A kill question names the evidence that would make the team reconsider the launch thesis.

Examples:

  • If the target audience understands the promise but does not begin the core workflow, what assumption about urgency or usability was wrong?
  • If activation is strong but repeated use is weak, does the product solve a recurring problem?
  • If users adopt but the intended buyer will not pay, is the audience, package, or economic story incorrect?
  • If deals progress until security review and then stop, is the launch premature for the segment?

The word “kill” does not mean every miss ends the product. It forces the team to name what evidence would be serious enough to change direction.

Pair each success metric with a decision

A metric is more useful when the team knows what it will do at different values.

For a new workflow, the plan might say:

  • Strong activation and repeat use: expand distribution.
  • Strong activation and weak repeat use: investigate the value moment and frequency.
  • Weak activation after qualified interest: revisit onboarding and the promise-to-product gap.
  • Weak qualified interest: reconsider the audience or problem framing.
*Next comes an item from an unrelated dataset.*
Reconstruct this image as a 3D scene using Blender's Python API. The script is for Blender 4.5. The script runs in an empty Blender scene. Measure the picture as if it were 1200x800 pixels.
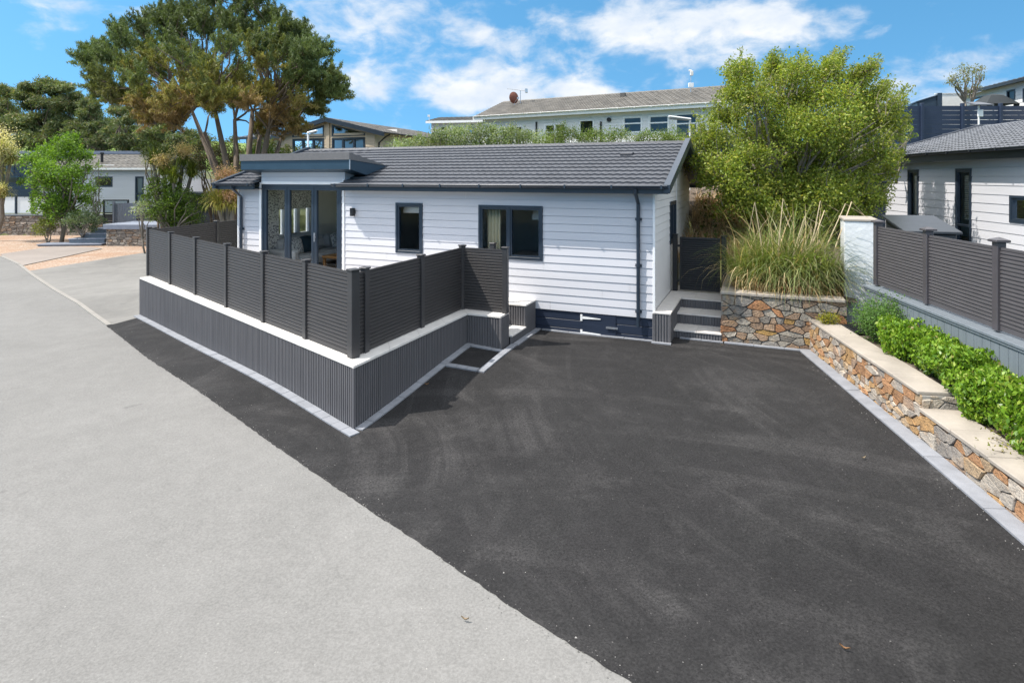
import bpy, bmesh, math, random
import numpy as np
from mathutils import Matrix, Vector
from mathutils.geometry import delaunay_2d_cdt

R = math.radians
scene = bpy.context.scene
COL = scene.collection
FPX, H0, CAMZ = 700.0, 207.0, 3.26          # lens in photo pixels, eye level row, eye height (m)

# ------------------------------------------------------------------ helpers
class F:
    """local frame: x along, y deep, z up (rotated about z)"""
    def __init__(s, o, rz=0.0):
        s.o = Vector(o); s.rz = rz; s.c = math.cos(rz); s.s = math.sin(rz)
    def pt(s, x, y, z=0.0):
        return (s.o.x + s.c*x - s.s*y, s.o.y + s.s*x + s.c*y, s.o.z + z)
    def inv(s, X, Y):
        dx, dy = X - s.o.x, Y - s.o.y
        return (s.c*dx + s.s*dy, -s.s*dx + s.c*dy)
    def sub(s, x, y, z, rz):
        return F(s.pt(x, y, z), s.rz + rz)
    def px(s, px, py, y=0.0):
        """measured photo point on the plane y=const -> local x, z"""
        a = (px-600)/FPX; q = s.pt(0, y)
        x = (a*q[1]-q[0])/(s.c - a*s.s); Y = q[1] + s.s*x
        return x, CAMZ - (py-H0)*Y/FPX - s.o.z
W = F((0, 0, 0))
def gp(px, py, z):
    Y = (CAMZ-z)*FPX/(py-H0); return ((px-600)/FPX*Y, Y)
def at(px, py, Y):
    return ((px-600)/FPX*Y, Y, CAMZ-(py-H0)*Y/FPX)

class MB:
    def __init__(s, f=W): s.f = f; s.v = []; s.p = []; s.c = None
    def add(s, pts, faces):
        b = len(s.v); s.v += [s.f.pt(*p) for p in pts]; s.p += [tuple(i+b for i in q) for q in faces]
        return s
    def poly(s, *pts): return s.add(pts, [tuple(range(len(pts)))])
    def box(s, x0, x1, y0, y1, z0, z1):
        return s.add([(x0,y0,z0),(x1,y0,z0),(x1,y1,z0),(x0,y1,z0),(x0,y0,z1),(x1,y0,z1),(x1,y1,z1),(x0,y1,z1)],
                     [(0,3,2,1),(4,5,6,7),(0,1,5,4),(1,2,6,5),(2,3,7,6),(3,0,4,7)])
    def prism(s, pts, d):
        n = len(pts); q = [(p[0]+d[0], p[1]+d[1], p[2]+d[2]) for p in pts]
        return s.add(list(pts)+q, [tuple(range(n))[::-1], tuple(range(n, 2*n))] + [(i,(i+1)%n,n+(i+1)%n,n+i) for i in range(n)])
    def tube(s, path, rad, n=8, cap=True):
        path = [Vector(p) for p in path]; m = len(path)
        if not hasattr(rad, '__len__'): rad = [rad]*m
        vs = []; fs = []; ref = None
        for i in range(m):
            t = (path[min(i+1,m-1)] - path[max(i-1,0)]).normalized()
            if ref is None: ref = Vector((0,0,1)) if abs(t.z) < .9 else Vector((1,0,0))
            a = t.cross(ref)
            if a.length < 1e-4: a = t.cross(Vector((.3,1,.2)))
            a.normalize(); b = t.cross(a)
            ref = -b if False else ref
            for k in range(n):
                w = 2*math.pi*k/n; vs.append(path[i] + (a*math.cos(w)+b*math.sin(w))*rad[i])
            if i: 
                for k in range(n): fs.append(((i-1)*n+k,(i-1)*n+(k+1)%n,i*n+(k+1)%n,i*n+k))
        if cap: fs += [tuple(range(n))[::-1], tuple(range((m-1)*n, m*n))]
        return s.add([tuple(v) for v in vs], fs)
    def build(s, name, mat, parent=None, bevel=0, smooth=False, base=None, kind=None):
        me = bpy.data.meshes.new(name); o = bpy.data.objects.new(name, me); COL.objects.link(o)
        M = Matrix.Identity(4)
        if parent is not None:
            o.parent = parent; M = parent['_m_inv'] if False else INV[root_of(parent)]
        elif base is not None:
            o.location = base; M = Matrix.Translation(-Vector(base)); INV[o.name] = M
        else: INV[o.name] = M
        me.from_pydata([M @ Vector(v) for v in s.v], [], s.p)
        if s.c is not None:
            a = me.attributes.new('Col', 'FLOAT_COLOR', 'POINT')
            a.data.foreach_set('color', np.asarray(s.c, dtype=np.float32).ravel())
        bm = bmesh.new(); bm.from_mesh(me); bmesh.ops.recalc_face_normals(bm, faces=bm.faces[:]) if len(s.p) < 30000 else None
        bm.to_mesh(me); bm.free()
        if mat: me.materials.append(mat)
        if smooth: me.polygons.foreach_set('use_smooth', [True]*len(me.polygons))
        if bevel:
            b = o.modifiers.new('Bevel', 'BEVEL'); b.width = bevel; b.segments = 1; b.limit_method = 'ANGLE'
        if kind: o['kind'] = kind
        return o
def _islands(s, name, mat, parent=None, **kw):
    par = list(range(len(s.v)))
    def fd(i):
        while par[i] != i: par[i] = par[par[i]]; i = par[i]
        return i
    for p in s.p:
        for q in p[1:]: par[fd(q)] = fd(p[0])
    gr = {}
    for p in s.p: gr.setdefault(fd(p[0]), []).append(p)
    out = []
    for faces in gr.values():
        ids = sorted({i for p in faces for i in p}); mp = {i: k for k, i in enumerate(ids)}; b = MB(); b.v = [s.v[i] for i in ids]; b.p = [tuple(mp[i] for i in p) for p in faces]
        out.append(b.build(name, mat, parent, **kw))
    return out
MB.each = _islands
INV = {}
def root_of(o):
    while o.parent is not None: o = o.parent
    return o.name
def tag(o, label, cat, group=None, kind=None):
    o['label'] = label; o['category'] = cat
    if group: o['group'] = group
    if kind: o['kind'] = kind
    return o
def thing(name, label, cat, f, b=(0,0,0), group=None):
    o = bpy.data.objects.new(name, None); COL.objects.link(o); o.empty_display_size = .2
    o.location = f.pt(*b); o.rotation_euler = (0, 0, f.rz)
    INV[o.name] = (Matrix.Translation(Vector(f.pt(*b))) @ Matrix.Rotation(f.rz, 4, 'Z')).inverted()
    return tag(o, label, cat, group)
def copy_tree(o, parent=None):
    c = o.copy(); COL.objects.link(c)
    if parent is not None: c.parent = parent
    for ch in list(o.children): copy_tree(ch, c)
    return c
def raw_mesh(name, V, faces4, mat, parent=None, col=None, base=None, smooth=False):
    """fast mesh from numpy: V (n,3) world, faces (m,k)"""
    me = bpy.data.meshes.new(name); o = bpy.data.objects.new(name, me); COL.objects.link(o)
    V = np.asarray(V, dtype=np.float64)
    if parent is not None:
        o.parent = parent; M = np.array(INV[root_of(parent)]); V = V @ M[:3,:3].T + M[:3,3]
    elif base is not None:
        o.location = base; V = V - np.array(base); INV[o.name] = Matrix.Translation(-Vector(base))
    faces4 = np.asarray(faces4, dtype=np.int32); m, k = faces4.shape
    me.vertices.add(len(V)); me.vertices.foreach_set('co', V.astype(np.float32).ravel())
    me.loops.add(m*k); me.loops.foreach_set('vertex_index', faces4.ravel())
    me.polygons.add(m); me.polygons.foreach_set('loop_start', np.arange(0, m*k, k, dtype=np.int32))
    if col is not None:
        a = me.attributes.new('Col', 'FLOAT_COLOR', 'POINT')
        c = np.ones((len(V), 4), dtype=np.float32); c[:, :3] = col; a.data.foreach_set('color', c.ravel())
    me.update(calc_edges=True); me.validate()
    if mat: me.materials.append(mat)
    if smooth: me.polygons.foreach_set('use_smooth', [True]*m)
    return o

# ------------------------------------------------------------------ materials
def nodes(name):
    m = bpy.data.materials.new(name); m.use_nodes = True
    nt = m.node_tree; b = nt.nodes['Principled BSDF']; return m, nt, b
def N(nt, typ, **kw):
    n = nt.nodes.new(typ)
    for k, v in kw.items():
        if k in n.inputs: n.inputs[k].default_value = v
        else: setattr(n, k, v)
    return n
def ramp(nt, src, stops):
    r = nt.nodes.new('ShaderNodeValToRGB'); e = r.color_ramp.elements
    while len(e) < len(stops): e.new(.5)
    for i, (p, c) in enumerate(stops):
        e[i].position = p; e[i].color = (*c, 1) if len(c) == 3 else c
    nt.links.new(src, r.inputs[0]); return r
def mix(nt, fac, a, b, blend='MIX'):
    m = nt.nodes.new('ShaderNodeMix'); m.data_type = 'RGBA'; m.blend_type = blend
    def s(i, v):
        if hasattr(v, 'links') or hasattr(v, 'is_linked'): nt.links.new(v, m.inputs[i])
        else: m.inputs[i].default_value = (*v, 1) if hasattr(v, '__len__') and len(v) == 3 else v
    s(0, fac); s(6, a); s(7, b); return m.outputs[2]
def coords(nt, scale=(1,1,1)):
    tc = nt.nodes.new('ShaderNodeTexCoord'); mp = nt.nodes.new('ShaderNodeMapping'); mp.inputs['Scale'].default_value = scale
    nt.links.new(tc.outputs['Object'], mp.inputs[0]); return mp.outputs[0]
def noise(nt, vec, scale, detail=4, rough=.55, dist=0):
    n = N(nt, 'ShaderNodeTexNoise', Scale=scale, Detail=detail, Roughness=rough, Distortion=dist)
    nt.links.new(vec, n.inputs['Vector']); return n.outputs['Fac']
def bump(nt, b, h, strength=.3, dist=.01):
    n = N(nt, 'ShaderNodeBump', Strength=strength, Distance=dist); nt.links.new(h, n.inputs['Height']); nt.links.new(n.outputs[0], b.inputs['Normal'])
def M(name, col, rough=.5, var=.12, scale=3, bscale=0, bstr=.2, bdist=.004, stretch=(1,1,1), metal=0, spec=.5):
    m, nt, b = nodes(name); v = coords(nt, stretch)
    n1 = noise(nt, v, scale, 6); n2 = noise(nt, v, scale*14, 3)
    c0 = tuple(x*(1-var) for x in col); c1 = tuple(min(1, x*(1+var)) for x in col)
    r = ramp(nt, n1, [(.3, c0), (.7, c1)])
    c = mix(nt, .35*min(1, var*4), r.outputs[0], mix(nt, n2, c0, c1))
    nt.links.new(c, b.inputs['Base Color'])
    rr = N(nt, 'ShaderNodeMapRange'); nt.links.new(n1, rr.inputs[0]); rr.inputs[3].default_value = max(0, rough-.08); rr.inputs[4].default_value = min(1, rough+.08)
    nt.links.new(rr.outputs[0], b.inputs['Roughness'])
    b.inputs['Metallic'].default_value = metal; b.inputs['Specular IOR Level'].default_value = spec
    if bscale: bump(nt, b, noise(nt, v, bscale, 4), bstr, bdist)
    return m
def leafmat(name, rough=.5, trans=.42, gain=1.0):
    m, nt, b = nodes(name); a = nt.nodes.new('ShaderNodeAttribute'); a.attribute_name = 'Col'
    b.inputs['Roughness'].default_value = rough; b.inputs['Specular IOR Level'].default_value = .35
    c = a.outputs['Color']; nt.links.new(c, b.inputs['Base Color'])
    t = nt.nodes.new('ShaderNodeBsdfTranslucent'); g = mix(nt, 1.0, c, (1.25, 1.3, .55), 'MULTIPLY'); nt.links.new(g, t.inputs[0])
    mx = nt.nodes.new('ShaderNodeMixShader'); mx.inputs[0].default_value = trans
    nt.links.new(b.outputs[0], mx.inputs[1]); nt.links.new(t.outputs[0], mx.inputs[2])
    nt.links.new(mx.outputs[0], nt.nodes['Material Output'].inputs[0]); return m
def glassmat(name, tint=(.90,.93,.93), refl=1.0, ior=1.28):
    m, nt, b = nodes(name); nt.nodes.remove(b)
    t = N(nt, 'ShaderNodeBsdfTransparent', Color=(*tint, 1)); g = N(nt, 'ShaderNodeBsdfGlossy', Roughness=.02)
    g.inputs[0].default_value = (refl, refl, refl, 1)
    f = N(nt, 'ShaderNodeFresnel', IOR=ior); mx = nt.nodes.new('ShaderNodeMixShader')
    nt.links.new(f.outputs[0], mx.inputs[0]); nt.links.new(t.outputs[0], mx.inputs[1]); nt.links.new(g.outputs[0], mx.inputs[2])
    nt.links.new(mx.outputs[0], nt.nodes['Material Output'].inputs[0]); return m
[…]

This turns the dashboard into a decision system. It also reduces the temptation to substitute reach metrics when product behavior disappoints.

Protect the learning window

Stopping conditions need a fair test. Define the audience, time period, minimum sample, and product readiness required before judging the result. Otherwise, a team can kill a good idea after a noisy week or protect a weak one indefinitely.

The launch brief should state both sides of the bet: what the team expects to happen and what would cause it to think again.

Optimism gets a product into the market. Decision discipline determines what the company learns once it arrives.